Duez et Debeyre [22] também sustentou a diversidade fundamental do delito penal com o disciplinar, em face da diferença de seus tipos legais, tendo em vista que as infrações disciplinares não necessitavam de previsão legal, sendo desnecessária, via de conseqüência, a exigência de tipicidade, tão fundamental para o direito francês; todos os servidores públicos poderiam ser punidos quando eles infringissem deveres funcionais em sentido lato, sem que houvesse a necessidade do contexto descritivo do rol de penalidades cabíveis.

Esses posicionamentos jurídicos de doutrinadores franceses foram suficientes para influenciar A. Gonçalves de Oliveira, [23] ex-Consultor Geral da República, ao proferir alentado parecer, em 1956, como se infere:

"Para aplicação da pena disciplinar, não é necessário esteja a mesma expressamente prevista na lei, não se sujeitando à idéia da prévia tipicidade."

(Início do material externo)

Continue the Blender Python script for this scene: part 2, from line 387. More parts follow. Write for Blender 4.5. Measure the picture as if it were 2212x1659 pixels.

Odete Medauar [24] também defende a atipicidade das infrações disciplinares, por dois fundamentos: dificuldade de se catalogar com exatidão todas as condutas infracionais e discricionariedade do administrador público:

"Cabem algumas ressalvas a respeito da atipicidade das infrações. Dois argumentos aparecem amiúde para justificar essa atipicidade ou a não aplicação do adágio nullum crime sine lege: a) dificuldade de catalogar com exatidão todas as condutas que possam desatender deveres e proibições funcionais; b) discricionariedade do poder disciplinar."-[Itálico no original]-

No mesmo sentido, o ilustre mestre José dos Santos Carvalho Filho [25] aduz:

"Os estatutos funcionais apresentam um elenco de deveres e vedações para os servidores e o ilícito administrativo vai configurar-se exatamente quando tais deveres e vedações são inobservados. Além do mais, os estatutos relacionam as penalidades administrativas sem, contudo, fixar qualquer elo de ligação a priori com a conduta." -[Itálico no original]-

Pedimos vênia aos ilustres doutrinadores que entendem não haver a subsunção da conduta infracional disciplinar em um tipo legalmente previsto num dispositivo instituído pelo ordenamento jurídico, no sentido de que a tipicidade da infração disciplinar fere os princípios da legalidade, proporcionalidade, segurança jurídica e deixa de atender ao ideal de justiça.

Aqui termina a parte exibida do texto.